L’avvocato Roberto Corsaro infatti, pian piano comincerà a individuare delle crepe nella apparente pace e buona volontà tra le famiglie e le persone che hanno scelto quel tipo di vita quasi monastica. Una alla volta infatti alcune imprevedibili verità cominceranno a provare un qualche loro indiretto coinvolgimento o per la meno connivenza in quel delitto. Chi comunque e quanti tra loro erano a conoscenza dell’identità e del torbido passato del ex carcerato? Quali poi sono le ragioni che hanno spinto quella gente a vivere lontana dal mondo? Nascondono qualcosa? E se sì, cosa?

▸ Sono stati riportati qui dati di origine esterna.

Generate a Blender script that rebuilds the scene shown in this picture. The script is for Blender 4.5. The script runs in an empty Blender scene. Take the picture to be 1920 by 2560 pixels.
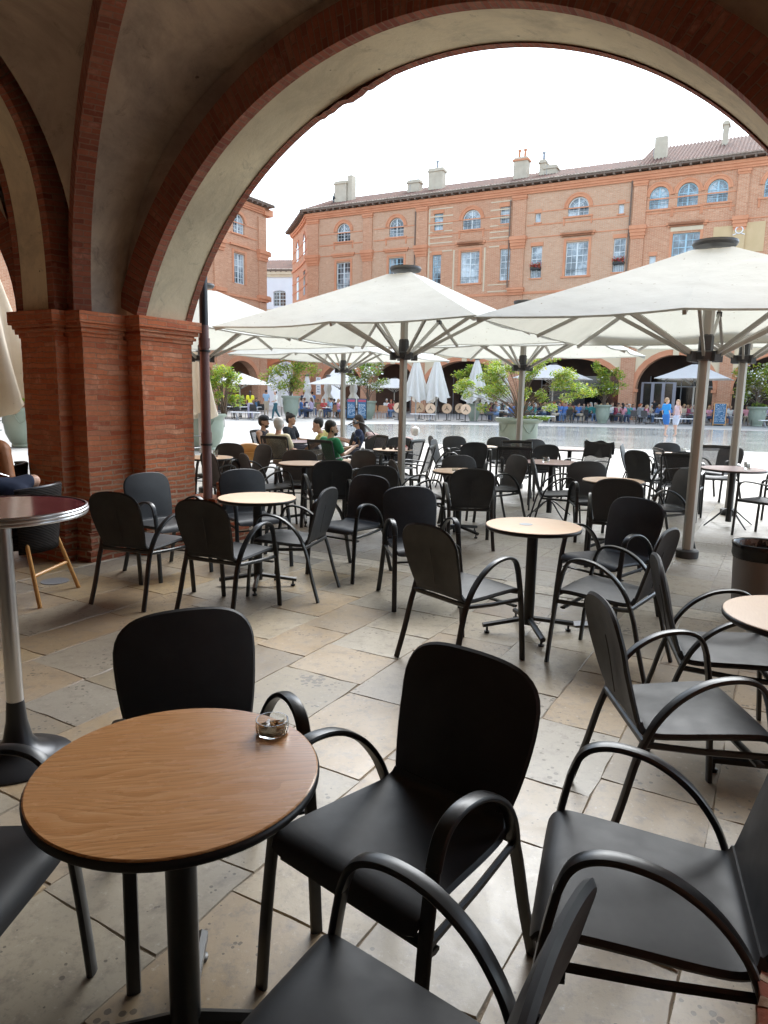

Una nuova avventura per i fratelli Corsaro, Roberto e Fabrizio, due fratelli palermitani tanto diversi tra loro per carattere e comportamento, eppure da sempre uniti dalla comune passione per le indagini e pronti a interagire per scoprire la verità. Roberto, il maggiore, è avvocato, cattolico convinto, sempre impegnato moralmente anche in cause difficili, con una moglie straordinaria e due figli adolescenti, con la maggiore, la femmina, entrata da poco in fase esibizionista volta al femminismo di contestazione. Fabrizio, il fratello minore, bravo giornalista di cronaca, sta vivendo un particolare momento di grave crisi nel legame affettivo con la sua compagna. Legame messo in discussione o peggio ormai minato dalla sua volontà di ottenere l’affido di un bambino che Fabrizio ha conosciuto in una comunità per ragazze e famiglie in difficoltà dove presta opera di volontariato. Da mesi infatti Fabrizio si è emotivamente impegnato in un complicato rapporto di quasi paternità con Nico, un piccolo rumeno di quattro anni. La madre del piccolo con gravi problemi di tossicodipendenza stenta a seguirlo e, dato il rapporto sorto tra il giornalista e il bambino, i gestori del centro sperano che lui faccia richiesta di affido, per garantire a Nico, una sicurezza di vita. Ma Maria la compagna di Fabrizio rifiuta categoricamente di appoggiarlo.
Come sempre le voci di Fabrizio e Roberto Corsaro si alterneranno nella narrazione offrendo ciascuno il proprio e talvolta diverso punto di vista della stessa storia. E insieme spalleggiandosi, quando Fabrizio avrà raggiunto il fratello maggiore nella comunità, anche stavolta verranno a capo del mistero e riusciranno a risolvere un complesso caso in cui una certa mistica esaltazione si mischia alla follia delle passioni umane.